▸ **Data lines**:

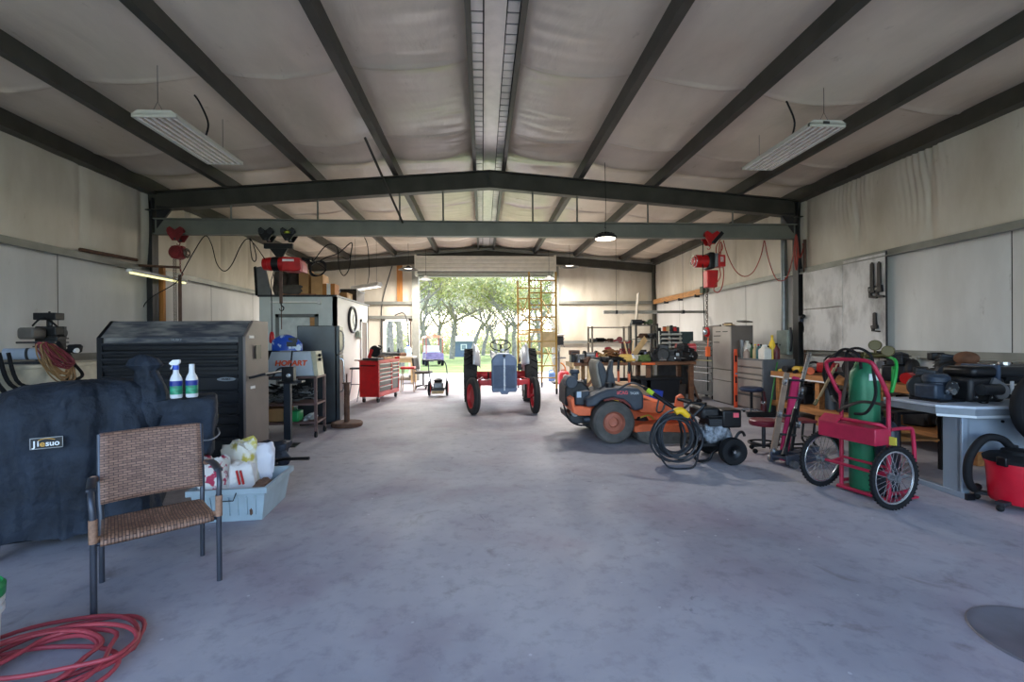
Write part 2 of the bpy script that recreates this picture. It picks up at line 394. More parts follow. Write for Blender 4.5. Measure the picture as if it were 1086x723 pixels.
# roll-up door coil above the opening
RUL = mat('roller_door_cream', '#d9d6c8', .45, .1, var=.05)
d1 = thing('roller_door', 'cream slatted roll-up door wound up above the open doorway', 'door', (0, YB-.12, 0))
b = B()
for k in range(4):
    z = DZ+.13+k*.13; b.prism([(-.32, z+.004), (-.335, z+.02), (-.335, z+.115), (-.32, z+.13), (.1, z+.13), (.1, z+.004)], 'x', DX0-.02, DX1+.02)
obj('rolled_curtain', b, RUL, d1)
obj('bottom_bar', B().box(DX0, DX1, -.30, -.22, DZ+.04, DZ+.13), JMB, d1)
for x in (DX0-.08, DX1+.02): obj('end_bracket', B().box(x, x+.06, -.36, .08, DZ-.02, DZ+.68), RUL, d1)

# ---- steel frames
def rafter(y, th, h, m):
    b = B()
    for y0, y1, zo0, zo1 in ((y-.006, y+.006, -h, 0), (y-th/2, y+th/2, -.016, 0), (y-th/2, y+th/2, -h, -h+.016)):
        pts = [(XL, zr(XL)+zo0), (RC, zr(RC)+zo0), (XR, zr(XR)+zo0), (XR, zr(XR)+zo1), (RC, zr(RC)+zo1), (XL, zr(XL)+zo1)]
        b.prism(pts, 'y', y0, y1)
    for x in (RC,): b.box(x-.01, x+.01, y-th/2, y+th/2, zr(x)-h, zr(x))
    return b
struct('main_rafter', rafter(YF+.08, .16, .33, STLD), STLD)
struct('back_rafter', rafter(YB-.05, .14, .30, STLD), STLD)
def ibeam_x(x0, x1, y, z0, z1, th):
    b = B(); b.box(x0, x1, y-.006, y+.006, z0, z1); b.box(x0, x1, y-th/2, y+th/2, z0, z0+.018); b.box(x0, x1, y-th/2, y+th/2, z1-.018, z1); return b
struct('tie_beam', ibeam_x(XL+.15, XR-.15, YF+.08, 3.335, 3.62, .13), STLG)
hb = None
for u in (245, 337, 470, 565, 612, 687, 777):
    x = atY(u, 225, YF+.08).x
    struct('beam_hanger', B().cyl((x, YF+.08, 3.6), (x, YF+.08, zr(x)-.31), .016, n=8), STLG)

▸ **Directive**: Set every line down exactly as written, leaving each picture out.

▸ **Task output**:
Write part 2 of the bpy script that recreates this picture. It picks up at line 394. More parts follow. Write for Blender 4.5. Measure the picture as if it were 1086x723 pixels.
# roll-up door coil above the opening
RUL = mat('roller_door_cream', '#d9d6c8', .45, .1, var=.05)
d1 = thing('roller_door', 'cream slatted roll-up door wound up above the open doorway', 'door', (0, YB-.12, 0))
b = B()
for k in range(4):
    z = DZ+.13+k*.13; b.prism([(-.32, z+.004), (-.335, z+.02), (-.335, z+.115), (-.32, z+.13), (.1, z+.13), (.1, z+.004)], 'x', DX0-.02, DX1+.02)
obj('rolled_curtain', b, RUL, d1)
obj('bottom_bar', B().box(DX0, DX1, -.30, -.22, DZ+.04, DZ+.13), JMB, d1)
for x in (DX0-.08, DX1+.02): obj('end_bracket', B().box(x, x+.06, -.36, .08, DZ-.02, DZ+.68), RUL, d1)

# ---- steel frames
def rafter(y, th, h, m):
    b = B()
    for y0, y1, zo0, zo1 in ((y-.006, y+.006, -h, 0), (y-th/2, y+th/2, -.016, 0), (y-th/2, y+th/2, -h, -h+.016)):
        pts = [(XL, zr(XL)+zo0), (RC, zr(RC)+zo0), (XR, zr(XR)+zo0), (XR, zr(XR)+zo1), (RC, zr(RC)+zo1), (XL, zr(XL)+zo1)]
        b.prism(pts, 'y', y0, y1)
    for x in (RC,): b.box(x-.01, x+.01, y-th/2, y+th/2, zr(x)-h, zr(x))
    return b
struct('main_rafter', rafter(YF+.08, .16, .33, STLD), STLD)
struct('back_rafter', rafter(YB-.05, .14, .30, STLD), STLD)
def ibeam_x(x0, x1, y, z0, z1, th):
    b = B(); b.box(x0, x1, y-.006, y+.006, z0, z1); b.box(x0, x1, y-th/2, y+th/2, z0, z0+.018); b.box(x0, x1, y-th/2, y+th/2, z1-.018, z1); return b
struct('tie_beam', ibeam_x(XL+.15, XR-.15, YF+.08, 3.335, 3.62, .13), STLG)
hb = None
for u in (245, 337, 470, 565, 612, 687, 777):
    x = atY(u, 225, YF+.08).x
    struct('beam_hanger', B().cyl((x, YF+.08, 3.6), (x, YF+.08, zr(x)-.31), .016, n=8), STLG)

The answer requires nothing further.